Monitor Calibration

Correctly displaying the natural colors of a flamenco guitar on a computer monitor can be as challenging as correctly displaying skin tones. A few quick adjustments, however, to your brightness, contrast, color balance, and sharpness settings should help you view the guitars as they would appear directly to the eye.


Brightness/Contrast

On a properly calibrated monitor it should be possible to see a subtle difference between each of the 17 areas or bands of grey (to the left of the red line) in Example 1 and Example 2. The area to the right of the red line should be "pure" black (as is the background of this web page). If you can distinguish different bands of grey to the right of the red line, your brightness may need to be reduced.

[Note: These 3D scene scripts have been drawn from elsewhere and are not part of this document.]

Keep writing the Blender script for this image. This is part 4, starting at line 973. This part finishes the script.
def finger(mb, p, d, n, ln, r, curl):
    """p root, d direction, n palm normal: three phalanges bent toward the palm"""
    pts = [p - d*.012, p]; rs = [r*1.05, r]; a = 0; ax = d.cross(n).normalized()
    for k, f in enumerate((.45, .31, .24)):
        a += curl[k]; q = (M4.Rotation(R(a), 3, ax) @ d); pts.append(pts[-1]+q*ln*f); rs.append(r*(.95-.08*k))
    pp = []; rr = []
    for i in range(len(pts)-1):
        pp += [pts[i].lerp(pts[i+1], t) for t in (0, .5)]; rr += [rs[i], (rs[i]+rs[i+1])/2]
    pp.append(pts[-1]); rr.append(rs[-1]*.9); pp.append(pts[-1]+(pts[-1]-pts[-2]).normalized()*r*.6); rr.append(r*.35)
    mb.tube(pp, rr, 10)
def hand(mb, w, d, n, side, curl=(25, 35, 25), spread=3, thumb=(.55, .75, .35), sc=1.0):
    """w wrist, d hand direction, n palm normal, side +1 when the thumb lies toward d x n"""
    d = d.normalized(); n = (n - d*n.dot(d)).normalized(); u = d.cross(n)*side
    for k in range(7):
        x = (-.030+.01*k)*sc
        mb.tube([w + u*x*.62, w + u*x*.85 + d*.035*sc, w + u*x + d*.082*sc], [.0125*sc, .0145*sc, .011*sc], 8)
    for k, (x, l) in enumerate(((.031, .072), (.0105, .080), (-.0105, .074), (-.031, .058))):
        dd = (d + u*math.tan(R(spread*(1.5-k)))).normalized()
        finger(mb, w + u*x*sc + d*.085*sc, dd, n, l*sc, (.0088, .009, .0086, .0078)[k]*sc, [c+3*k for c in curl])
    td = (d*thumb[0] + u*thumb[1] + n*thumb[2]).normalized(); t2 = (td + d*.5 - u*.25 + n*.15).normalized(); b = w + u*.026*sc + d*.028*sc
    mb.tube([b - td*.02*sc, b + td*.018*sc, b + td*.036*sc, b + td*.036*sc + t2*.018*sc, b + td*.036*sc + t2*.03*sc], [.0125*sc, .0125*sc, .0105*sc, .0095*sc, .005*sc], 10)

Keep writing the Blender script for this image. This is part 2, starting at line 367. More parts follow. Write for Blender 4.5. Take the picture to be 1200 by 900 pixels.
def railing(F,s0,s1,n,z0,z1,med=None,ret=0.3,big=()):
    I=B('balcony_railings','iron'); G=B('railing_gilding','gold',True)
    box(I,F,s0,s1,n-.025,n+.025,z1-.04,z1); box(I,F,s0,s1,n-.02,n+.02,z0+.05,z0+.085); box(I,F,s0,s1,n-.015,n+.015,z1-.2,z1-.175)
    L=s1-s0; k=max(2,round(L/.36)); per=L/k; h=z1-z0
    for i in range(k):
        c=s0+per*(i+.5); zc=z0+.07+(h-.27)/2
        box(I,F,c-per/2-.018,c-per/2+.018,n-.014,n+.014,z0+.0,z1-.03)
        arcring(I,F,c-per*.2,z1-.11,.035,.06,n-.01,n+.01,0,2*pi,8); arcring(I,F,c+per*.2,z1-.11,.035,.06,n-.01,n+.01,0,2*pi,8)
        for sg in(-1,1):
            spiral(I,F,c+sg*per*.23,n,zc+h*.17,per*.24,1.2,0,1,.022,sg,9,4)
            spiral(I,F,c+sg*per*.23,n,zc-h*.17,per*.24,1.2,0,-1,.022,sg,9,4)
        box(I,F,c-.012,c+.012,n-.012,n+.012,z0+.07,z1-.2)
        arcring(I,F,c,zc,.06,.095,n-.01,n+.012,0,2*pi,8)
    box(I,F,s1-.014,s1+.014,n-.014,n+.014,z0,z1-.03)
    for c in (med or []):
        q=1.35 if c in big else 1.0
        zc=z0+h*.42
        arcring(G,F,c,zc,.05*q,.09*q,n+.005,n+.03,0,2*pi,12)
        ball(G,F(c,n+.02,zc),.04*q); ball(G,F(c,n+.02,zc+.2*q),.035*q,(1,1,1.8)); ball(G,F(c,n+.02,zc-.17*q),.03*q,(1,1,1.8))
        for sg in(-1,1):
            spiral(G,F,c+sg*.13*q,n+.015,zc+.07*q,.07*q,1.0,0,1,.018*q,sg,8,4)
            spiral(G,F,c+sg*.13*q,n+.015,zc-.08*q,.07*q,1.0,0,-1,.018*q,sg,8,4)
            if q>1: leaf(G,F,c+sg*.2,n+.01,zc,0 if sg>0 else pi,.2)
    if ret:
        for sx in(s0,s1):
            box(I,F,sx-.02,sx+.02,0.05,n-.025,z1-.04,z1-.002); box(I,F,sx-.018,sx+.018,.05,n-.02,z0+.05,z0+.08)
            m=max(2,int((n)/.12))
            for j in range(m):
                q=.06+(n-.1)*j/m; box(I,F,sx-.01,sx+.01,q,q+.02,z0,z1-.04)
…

If you can not differentiate between the light colored bands on the far left side you may need to decrease your brightness and/or increase your contrast. If you are using a laptop computer with an LCD display, you may have difficulty separating the bands on the left end of the brightness range. This is not unusual on some LCD displays.

Example 1

Example 2
Color Neutrality

It is fairly common for computer displays (especially on laptop computers) to have a slight, if not significant, color cast or color bias. This means that images on a computer are all being displayed with a little too much blue, or red, or green. Take a careful look at Example 3 below. All the areas, including the white, grey, and black should look neutral - in other words, they should not be bluish, brownish, greenish, pinkish, etc..

If you do detect a color cast there are ways of remedying this on most computer. In a Windows environment, left-click on your Desktop screen and select "Properties" from the drop-down menu. Select "Settings" and ensure that your "Color Quality" is set to "Highest (32 bit)". Click on the "Advanced" button and if you have "Color Management" software installed you will be able to increase or decrease the intensity of red, green and/or blue on your display until the color cast, you previously saw in Example 3, has been removed.

Example 3
Gamma

Very few displays can show a full black to white gradient (see Example 4) without some banding. A band appears as a vertical strip that is all the same color rather than being a gradient - a gradual and horizontal change of color. Typically there will be at least some banding in certain sections of the gradient. If the image, however, shows bands throughout the range, you may need to calibrate your "gamma".

Example 4
To check your monitor's gamma, move back from your monitor, squint your eyes, and look at Example 5. One of the gray boxes should merge into the background. That particular box indicates your current gamma setting.

Most relatively new monitors have a native gamma near 2.2 and the Internet is also set up for a gamma of 2.2. By matching your gamma value correctly to your monitor, you can significantly reduce banding, but if your gamma setting appears to be between 2.0 - 2.2, it is within normal tolerances and quite acceptable for viewing web images correctly.

If you wish to adjust your gamma and have installed any Adobe products on your computer you may have access to a utility called "Adobe Gamma". Take a look for it in your Window's Control Panel. Adjust your gamma value in small increments until the banding in Example 4 is acceptable.

Example 5
Sharpening

You may be able to slightly sharpening the focus on your desktop monitor by "deguassing" the tube. To do this, locate the "degauss" button or control, and activate it. The screen image will wobble briefly, but stabilize again within a few seconds. Most desktop monitors automatically do a degaussing every time they are turned on, so you will most probably not need to be concern with this process.


Note : If you are using a tube-based, desktop monitor (not a laptop LCD), it can sometimes take 15 minutes or longer for the monitor to warm up to a point where images and calibration adjustments are rendered correctly.